◆ DATASET EXTRACT:
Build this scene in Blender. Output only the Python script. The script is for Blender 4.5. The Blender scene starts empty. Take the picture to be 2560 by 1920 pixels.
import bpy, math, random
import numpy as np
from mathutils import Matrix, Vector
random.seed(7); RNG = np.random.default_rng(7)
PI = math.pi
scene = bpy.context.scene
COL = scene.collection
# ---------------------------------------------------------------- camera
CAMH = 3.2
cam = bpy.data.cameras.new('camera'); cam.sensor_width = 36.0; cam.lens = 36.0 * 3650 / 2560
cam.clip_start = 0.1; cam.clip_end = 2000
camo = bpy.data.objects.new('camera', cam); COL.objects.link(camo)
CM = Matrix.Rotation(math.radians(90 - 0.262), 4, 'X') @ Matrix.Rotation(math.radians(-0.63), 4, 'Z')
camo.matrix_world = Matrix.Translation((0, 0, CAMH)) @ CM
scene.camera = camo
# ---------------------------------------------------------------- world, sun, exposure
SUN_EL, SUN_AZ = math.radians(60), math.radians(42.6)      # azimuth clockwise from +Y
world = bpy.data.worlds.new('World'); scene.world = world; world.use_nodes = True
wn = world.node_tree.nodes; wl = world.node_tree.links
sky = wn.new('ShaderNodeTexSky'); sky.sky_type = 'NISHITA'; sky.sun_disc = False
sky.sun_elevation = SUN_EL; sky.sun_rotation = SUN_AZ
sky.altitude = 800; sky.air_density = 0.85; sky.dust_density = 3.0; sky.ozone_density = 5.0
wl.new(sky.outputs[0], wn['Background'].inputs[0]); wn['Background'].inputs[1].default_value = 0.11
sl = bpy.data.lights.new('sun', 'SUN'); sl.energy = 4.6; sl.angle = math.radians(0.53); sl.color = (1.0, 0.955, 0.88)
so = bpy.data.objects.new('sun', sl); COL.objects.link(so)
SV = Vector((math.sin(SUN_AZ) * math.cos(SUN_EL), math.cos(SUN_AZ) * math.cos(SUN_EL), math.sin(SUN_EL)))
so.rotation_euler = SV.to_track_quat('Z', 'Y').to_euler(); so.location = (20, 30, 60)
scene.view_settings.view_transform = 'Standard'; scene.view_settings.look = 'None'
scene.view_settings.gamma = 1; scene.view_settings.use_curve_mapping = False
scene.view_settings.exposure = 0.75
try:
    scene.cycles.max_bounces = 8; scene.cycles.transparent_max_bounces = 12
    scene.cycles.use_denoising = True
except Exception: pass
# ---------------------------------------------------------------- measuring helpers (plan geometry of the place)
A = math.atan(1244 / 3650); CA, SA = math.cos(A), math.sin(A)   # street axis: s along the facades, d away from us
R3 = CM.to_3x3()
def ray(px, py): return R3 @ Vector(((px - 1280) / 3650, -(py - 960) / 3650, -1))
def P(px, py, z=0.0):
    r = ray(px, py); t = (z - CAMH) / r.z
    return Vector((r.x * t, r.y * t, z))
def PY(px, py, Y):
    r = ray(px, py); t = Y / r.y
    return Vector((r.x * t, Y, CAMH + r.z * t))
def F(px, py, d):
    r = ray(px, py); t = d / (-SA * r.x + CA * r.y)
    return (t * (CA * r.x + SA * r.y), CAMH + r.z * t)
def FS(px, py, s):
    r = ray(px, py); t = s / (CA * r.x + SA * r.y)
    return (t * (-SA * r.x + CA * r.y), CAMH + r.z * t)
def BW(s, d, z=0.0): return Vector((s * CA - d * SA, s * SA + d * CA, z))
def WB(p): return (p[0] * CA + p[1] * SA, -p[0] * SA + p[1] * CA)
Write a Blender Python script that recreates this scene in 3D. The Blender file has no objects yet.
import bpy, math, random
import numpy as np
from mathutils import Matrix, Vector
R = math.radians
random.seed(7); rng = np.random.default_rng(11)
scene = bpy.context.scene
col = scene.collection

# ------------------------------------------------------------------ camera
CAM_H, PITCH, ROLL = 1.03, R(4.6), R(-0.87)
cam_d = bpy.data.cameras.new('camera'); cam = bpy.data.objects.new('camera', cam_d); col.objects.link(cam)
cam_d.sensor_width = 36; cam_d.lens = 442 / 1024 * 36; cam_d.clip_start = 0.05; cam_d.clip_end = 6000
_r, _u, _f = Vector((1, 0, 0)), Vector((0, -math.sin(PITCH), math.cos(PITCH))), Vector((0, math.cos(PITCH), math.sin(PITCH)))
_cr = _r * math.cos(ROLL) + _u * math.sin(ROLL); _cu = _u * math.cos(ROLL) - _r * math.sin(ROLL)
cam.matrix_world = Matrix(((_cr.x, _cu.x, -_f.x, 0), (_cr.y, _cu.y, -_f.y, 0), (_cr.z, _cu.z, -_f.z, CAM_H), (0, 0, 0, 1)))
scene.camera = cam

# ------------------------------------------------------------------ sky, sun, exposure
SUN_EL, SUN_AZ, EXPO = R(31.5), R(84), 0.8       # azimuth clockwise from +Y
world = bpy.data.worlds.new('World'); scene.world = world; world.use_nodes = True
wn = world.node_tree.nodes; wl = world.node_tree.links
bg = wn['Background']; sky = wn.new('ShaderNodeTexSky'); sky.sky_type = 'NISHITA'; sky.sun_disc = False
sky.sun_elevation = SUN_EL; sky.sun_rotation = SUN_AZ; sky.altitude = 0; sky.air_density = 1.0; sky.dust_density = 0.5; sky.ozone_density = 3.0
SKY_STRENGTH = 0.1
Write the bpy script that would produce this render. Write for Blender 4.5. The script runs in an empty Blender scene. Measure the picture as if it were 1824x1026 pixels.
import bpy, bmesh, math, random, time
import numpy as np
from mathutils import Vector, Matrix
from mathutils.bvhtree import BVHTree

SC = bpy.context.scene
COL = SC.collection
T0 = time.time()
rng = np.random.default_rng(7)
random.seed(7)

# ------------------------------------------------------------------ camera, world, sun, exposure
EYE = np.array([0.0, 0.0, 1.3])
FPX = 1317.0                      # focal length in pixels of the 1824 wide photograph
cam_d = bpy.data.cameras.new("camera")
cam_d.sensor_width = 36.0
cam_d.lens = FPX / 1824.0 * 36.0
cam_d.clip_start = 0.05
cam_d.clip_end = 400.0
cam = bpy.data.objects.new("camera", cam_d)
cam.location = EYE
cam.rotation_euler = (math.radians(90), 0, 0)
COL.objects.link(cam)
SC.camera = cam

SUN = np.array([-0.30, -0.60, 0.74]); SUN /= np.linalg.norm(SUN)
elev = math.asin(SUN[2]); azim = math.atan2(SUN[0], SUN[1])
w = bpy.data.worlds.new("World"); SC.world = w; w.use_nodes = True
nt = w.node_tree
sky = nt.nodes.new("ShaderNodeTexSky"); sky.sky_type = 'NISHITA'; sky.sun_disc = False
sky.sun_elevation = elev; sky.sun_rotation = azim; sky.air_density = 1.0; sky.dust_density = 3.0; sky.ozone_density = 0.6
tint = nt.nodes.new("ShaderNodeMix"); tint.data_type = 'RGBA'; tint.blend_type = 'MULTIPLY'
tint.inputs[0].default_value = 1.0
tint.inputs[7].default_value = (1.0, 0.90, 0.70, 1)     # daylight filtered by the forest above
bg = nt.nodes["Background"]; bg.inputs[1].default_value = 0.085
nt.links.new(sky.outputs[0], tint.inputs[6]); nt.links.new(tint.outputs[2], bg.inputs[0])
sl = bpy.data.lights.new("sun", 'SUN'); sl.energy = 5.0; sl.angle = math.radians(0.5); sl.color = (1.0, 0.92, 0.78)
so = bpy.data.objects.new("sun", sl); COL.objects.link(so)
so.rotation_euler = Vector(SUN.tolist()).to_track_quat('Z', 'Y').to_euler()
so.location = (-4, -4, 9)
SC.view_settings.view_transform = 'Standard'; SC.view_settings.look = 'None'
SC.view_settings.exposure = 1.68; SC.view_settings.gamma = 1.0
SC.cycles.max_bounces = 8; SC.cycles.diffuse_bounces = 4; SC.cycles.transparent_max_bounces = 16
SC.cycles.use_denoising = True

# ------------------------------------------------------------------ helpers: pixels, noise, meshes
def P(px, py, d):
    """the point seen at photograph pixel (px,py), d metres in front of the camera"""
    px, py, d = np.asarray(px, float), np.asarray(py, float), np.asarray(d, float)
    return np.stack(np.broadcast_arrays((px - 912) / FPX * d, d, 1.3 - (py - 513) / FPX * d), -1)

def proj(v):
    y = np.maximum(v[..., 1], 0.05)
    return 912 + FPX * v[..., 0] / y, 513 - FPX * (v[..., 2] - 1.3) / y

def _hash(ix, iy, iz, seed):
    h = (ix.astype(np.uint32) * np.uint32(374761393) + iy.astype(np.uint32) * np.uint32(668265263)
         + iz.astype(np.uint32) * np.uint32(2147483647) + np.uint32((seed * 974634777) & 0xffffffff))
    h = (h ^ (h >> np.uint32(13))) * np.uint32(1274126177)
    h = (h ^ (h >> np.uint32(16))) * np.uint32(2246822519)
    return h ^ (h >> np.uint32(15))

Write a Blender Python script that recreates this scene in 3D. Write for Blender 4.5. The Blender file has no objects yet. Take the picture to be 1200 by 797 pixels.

◆ YOUR GOAL:
Scan the lines for the string "script". Copy out each line that matches.

◆ EXERCISE RESPONSE:
Build this scene in Blender. Output only the Python script. The script is for Blender 4.5. The Blender scene starts empty. Take the picture to be 2560 by 1920 pixels.
Write a Blender Python script that recreates this scene in 3D. The Blender file has no objects yet.
Write the bpy script that would produce this render. Write for Blender 4.5. The script runs in an empty Blender scene. Measure the picture as if it were 1824x1026 pixels.
Write a Blender Python script that recreates this scene in 3D. Write for Blender 4.5. The Blender file has no objects yet. Take the picture to be 1200 by 797 pixels.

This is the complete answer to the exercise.